51.      The applicant also claims that section (k) of the form was misleading, but does not explain why. There is no evidence that there were any outstanding notices or work orders relating to the strata lot or common property or common assets of the strata. The term “notices” is not defined by the SPA. For the purpose of this section, I find that “notices” refers to notices about defects or work that needs to be performed on a strata lot from a public or local authority, consistent with sections 84 and 85 of the SPA.

52.      I therefore find that the Form B was not false. Accordingly, this claim is dismissed.

Did the strata’s property manager prepare a false Form B?

53.      The applicant asks the tribunal to direct the strata’s property management company to replace the property manager.
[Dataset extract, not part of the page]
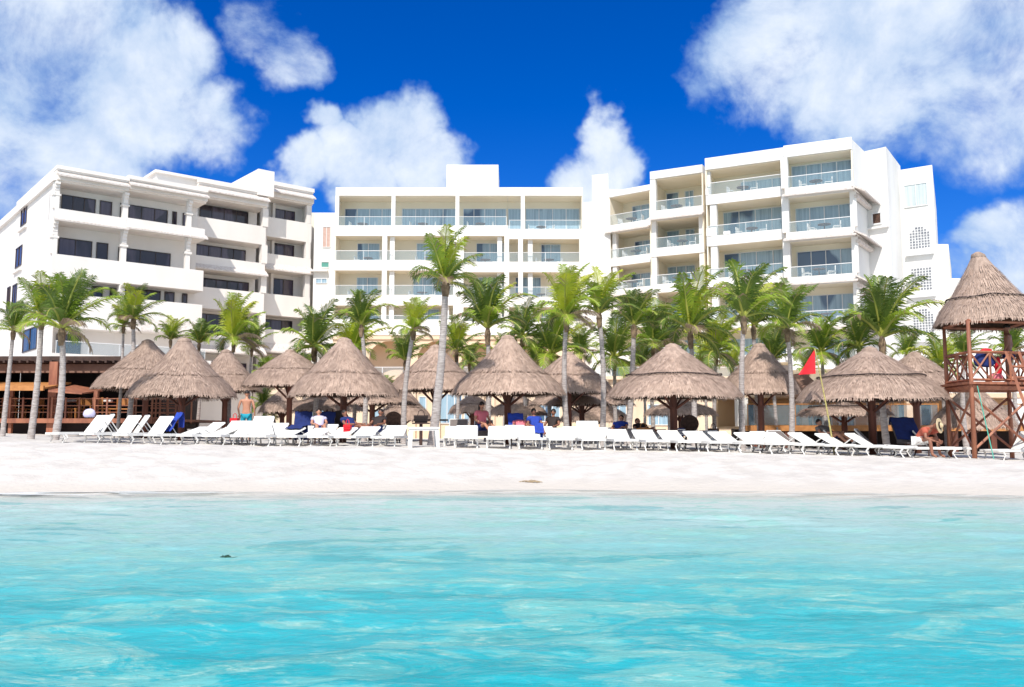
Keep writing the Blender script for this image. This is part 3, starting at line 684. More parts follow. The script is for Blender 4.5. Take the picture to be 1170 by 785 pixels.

The basis for this request is the claimant’s allegation that the strata’s property manager prepared a false Form B. 

54.      As set out above, I find that the Form B was not false. Given these findings, there is no basis for the applicant’s claims against the strata’s property manager.

55.      Further, and in any event, I would decline to make such an order. This is because the property management company and the property manager are not parties to this dispute, and the tribunal’s jurisdiction is limited to making orders against parties to a dispute.

What, if any remedies should the tribunal award the applicant?

56.      Given my conclusions above, I find the applicant has failed to establish any of his claims on a balance of probabilities. As such, it is unnecessary to consider the applicant’s request for unspecified remedies that the tribunal considers appropriate. 

Should the strata be responsible for reimbursing the applicant’s tribunal fees?

57.      Given the applicant was not successful, I find he is not entitled to reimbursement of tribunal fees or expenses.

DECISION

58.      In the result, I order that the applicant’s dispute is dismissed.

59.      Under section 189.4 of the SPA, an owner who brings a tribunal claim against a strata corporation is not required to contribute to any monetary order issued against the strata corporation or to any expenses the strata corporation incurs in defending the claim. I order the strata to ensure that no expenses incurred by it in defending this claim are allocated to the applicant owner.